Capitol Rioter Who Called Pepper-Spraying Cops ‘Satisfying’ Gets Years In Prison


A Wisconsin man in his 20s who authorities say repeatedly has bragged or favorably spoken — even after an arrest! — about joining the pro-Trump violence at the U.S. Capitol on January 6, 2021, was sentenced this week to just over three years in prison.

At the actual Capitol, he used a chemical irritant against officers. The defendant, Riley Kasper, pleaded guilty late last year to a criminal charge of assaulting police, and besides 37 months in federal prison, Kasper was also given two (subsequent) years of supervised release and $2,000 in financial penalties.

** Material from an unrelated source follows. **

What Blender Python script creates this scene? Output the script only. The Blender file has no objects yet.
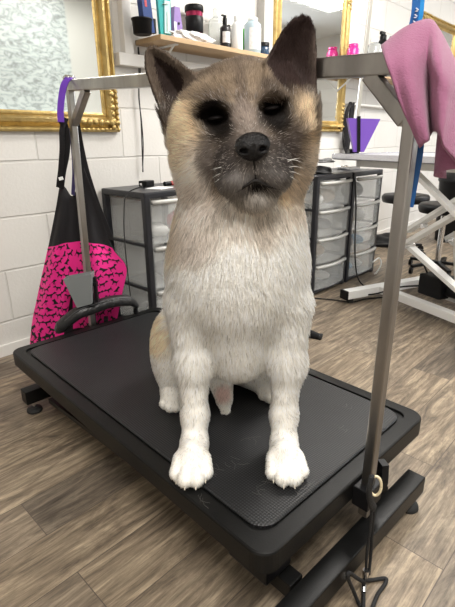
import bpy, bmesh, math, random
import numpy as np
from mathutils import Vector, Matrix

random.seed(7)
RNG = np.random.default_rng(7)
SC = bpy.context.scene
COL = SC.collection

# ------------------------------------------------------------------ camera
W, H = 455, 607
FPX, PITCH, ROLL = 455.2, 0.3428, -0.0107
TH = 0.22                      # height of the table top above the floor
CAM = np.array([0.0, 0.0, 0.71 + TH])
F_ = np.array([0, math.cos(PITCH), -math.sin(PITCH)])
U0 = np.array([0, math.sin(PITCH), math.cos(PITCH)])
R0 = np.array([1.0, 0, 0])
R_ = R0 * math.cos(ROLL) + U0 * math.sin(ROLL)
U_ = -R0 * math.sin(ROLL) + U0 * math.cos(ROLL)
cam = bpy.data.cameras.new('camera')
cam.sensor_fit = 'HORIZONTAL'
cam.sensor_width = 36
cam.lens = 36 * FPX / W
cam.clip_start = 0.02
co = bpy.data.objects.new('camera', cam)
COL.objects.link(co)
co.matrix_world = Matrix(((R_[0], U_[0], -F_[0], CAM[0]), (R_[1], U_[1], -F_[1], CAM[1]), (R_[2], U_[2], -F_[2], CAM[2]), (0, 0, 0, 1)))
SC.camera = co
SC.view_settings.view_transform = 'Standard'
SC.view_settings.look = 'None'
SC.view_settings.gamma = 1
SC.view_settings.exposure = 0.32
SC.view_settings.use_curve_mapping = False
SC.cycles.max_bounces = 8
SC.cycles.transparent_max_bounces = 12

# frame of the long wall: origin on its foot, D along it, NR into the room
A_ = None


def ray(px, py):
    return F_ + (px - W / 2) / FPX * R_ + -(py - H / 2) / FPX * U_


def at(px, py, y):             # point seen at a pixel, at a distance y from the camera wall
    d = ray(px, py)
    return CAM + d * (y / d[1])


def atz(px, py, z=0.0):
    d = ray(px, py)
    return CAM + d * ((z - CAM[2]) / d[2])


A_ = atz(0, 357, 0)
WY = math.radians(46)
D_ = np.array([math.cos(WY), math.sin(WY), 0])
NR = np.array([math.sin(WY), -math.cos(WY), 0])
CEIL = 2.6
ROOM_N = 3.6
S0, S1 = -2.2, 7.0


def wp(s, n, z=0.0):
    return A_ + D_ * s + NR * n + np.array([0, 0, z])


def onw(px, py, n=0.0):        # (s, z) on a plane n in front of the wall
    dd = ray(px, py)
    t = ((A_ + NR * n - CAM) @ NR) / (dd @ NR)
    P = CAM + t * dd
    return float((P - A_) @ D_), float(P[2])


# ------------------------------------------------------------------ world and lights
world = bpy.data.worlds.new('world')
SC.world = world
world.use_nodes = True
world.node_tree.nodes['Background'].inputs[0].default_value = (0.8, 0.88, 1.0, 1)
world.node_tree.nodes['Background'].inputs[1].default_value = 1.0


def area(name, loc, size, power, color=(1, 1, 1), target=None, size_y=None):
    l = bpy.data.lights.new(name, 'AREA')
    l.shape = 'RECTANGLE'
    l.size = size
    l.size_y = size_y or size
    l.energy = power
    l.color = color
    o = bpy.data.objects.new(name, l)
    COL.objects.link(o)
    o.location = loc
    d = Vector(target) - Vector(loc) if target is not None else Vector((0, 0, -1))
    q = d.to_track_quat('-Z', 'Y')
    o.rotation_euler = q.to_euler()
    if target is None:
        o.rotation_euler = (0, 0, WY)
    return o


# one light for each ceiling panel, and the daylight of the window
PANELS = [(-0.7, 2.5, 47), (2.1, 1.2, 56), (4.9, 1.6, 34), (2.2, 2.9, 12)]
for s, n, pw in PANELS:
    p = wp(s, n, CEIL - 0.035)
    area('ceiling_panel_light', p, 1.15, pw, (1.0, 0.965, 0.91), None, 0.55)
WIN = (4.1, 6.0, 0.95, 2.25)   # window in the wall opposite the mirrors: s0, s1, z0, z1
pwn = wp(5.05, ROOM_N - 0.06, 1.6)
area('window_daylight', pwn, 1.8, 45, (0.86, 0.93, 1.0), wp(3.4, 0.0, 0.4), 1.25)

# ------------------------------------------------------------------ materials
MATS = {}


def mat(name, color, rough=0.5, metal=0.0, var=0.0, vscale=8.0, bump=0.0, bscale=60.0, spec=0.5, trans=0.0, emit=0.0, sheen=0.0, coat=0.0, alpha=1.0, ior=1.45, stretch=None):
    if name in MATS:
        return MATS[name]
    m = bpy.data.materials.new(name)
    m.use_nodes = True
    nt = m.node_tree
    b = nt.nodes['Principled BSDF']
    c = (*color, 1)
    b.inputs['Base Color'].default_value = c
    b.inputs['Roughness'].default_value = rough
    b.inputs['Metallic'].default_value = metal
    b.inputs['Specular IOR Level'].default_value = spec
    b.inputs['Transmission Weight'].default_value = trans
    b.inputs['Sheen Weight'].default_value = sheen
    b.inputs['Coat Weight'].default_value = coat
    b.inputs['Alpha'].default_value = alpha
    b.inputs['IOR'].default_value = ior
    if emit:
        b.inputs['Emission Color'].default_value = c
        b.inputs['Emission Strength'].default_value = emit
    tc = nt.nodes.new('ShaderNodeTexCoord')
    vec = tc.outputs['Object']
    if stretch:
        mp = nt.nodes.new('ShaderNodeMapping')
        mp.inputs['Scale'].default_value = stretch
        nt.links.new(vec, mp.inputs[0])
        vec = mp.outputs[0]
    if var:
        n = nt.nodes.new('ShaderNodeTexNoise')
        n.inputs['Scale'].default_value = vscale
        n.inputs['Detail'].default_value = 5
        nt.links.new(vec, n.inputs['Vector'])
        mx = nt.nodes.new('ShaderNodeMix')
        mx.data_type = 'RGBA'
        mx.inputs[6].default_value = tuple(max(0, x * (1 - var)) for x in color) + (1,)
        mx.inputs[7].default_value = tuple(min(1, x * (1 + var)) for x in color) + (1,)
        nt.links.new(n.outputs['Fac'], mx.inputs[0])
        nt.links.new(mx.outputs[2], b.inputs['Base Color'])
    if bump:
        n2 = nt.nodes.new('ShaderNodeTexNoise')
        n2.inputs['Scale'].default_value = bscale
        n2.inputs['Detail'].default_value = 4
        nt.links.new(vec, n2.inputs['Vector'])
        bp = nt.nodes.new('ShaderNodeBump')
        bp.inputs['Strength'].default_value = bump
        bp.inputs['Distance'].default_value = 0.01
        nt.links.new(n2.outputs['Fac'], bp.inputs['Height'])
        nt.links.new(bp.outputs[0], b.inputs['Normal'])
    MATS[name] = m
    return m


def N(nt, typ, **kw):
    n = nt.nodes.new(typ)
    for k, v in kw.items():
        setattr(n, k, v)
    return n


def mixrgb(nt, fac, a, b, blend='MIX'):
    m = nt.nodes.new('ShaderNodeMix')
    m.data_type = 'RGBA'
    m.blend_type = blend
    for sock, v in ((0, fac), (6, a), (7, b)):
        if isinstance(v, (int, float)):
            m.inputs[sock].default_value = v
        elif isinstance(v, tuple):
            m.inputs[sock].default_value = (*v, 1)
        else:
            nt.links.new(v, m.inputs[sock])
    return m.outputs[2]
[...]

Details indicate that Kasper began his physical confrontations with officers at the Capitol complex before fellow rioters breached the actual building. As recounted in a federal press release, Kasper said the day after the riot to another individual via social media that there was “definitely something satisfying about pepper spraying cops in riot gear and watching them run from you.” He also spoke with seeming flippancy about an officer who he characterized as likely fearing for his life. “I’m pretty sure dude thought he was gonna die that day lol,” Kasper wrote, referring to the officer.

The turnaround in Kasper’s case was on the quicker side, with his initial arrest less than a year ago and his guilty plea in September.

Meanwhile, Trump himself continues facing his own legal hurdles stemming from the same period of time that produced the Capitol riot. Trump recently lost — as a significant share expected — before a three-judge panel on a federal court of appeals to whom he’d argued that presidents should have widely encompassing protections from even the possibility of prosecution for actions taken amid their official responsibilities. Trump was trying to use the arguments to shut down a criminal case from Special Counsel Jack Smith that covers Trump’s post-2020 election attempts to stay in power. Federal prosecutors already have also pointed to the Capitol riot in the course of proceedings.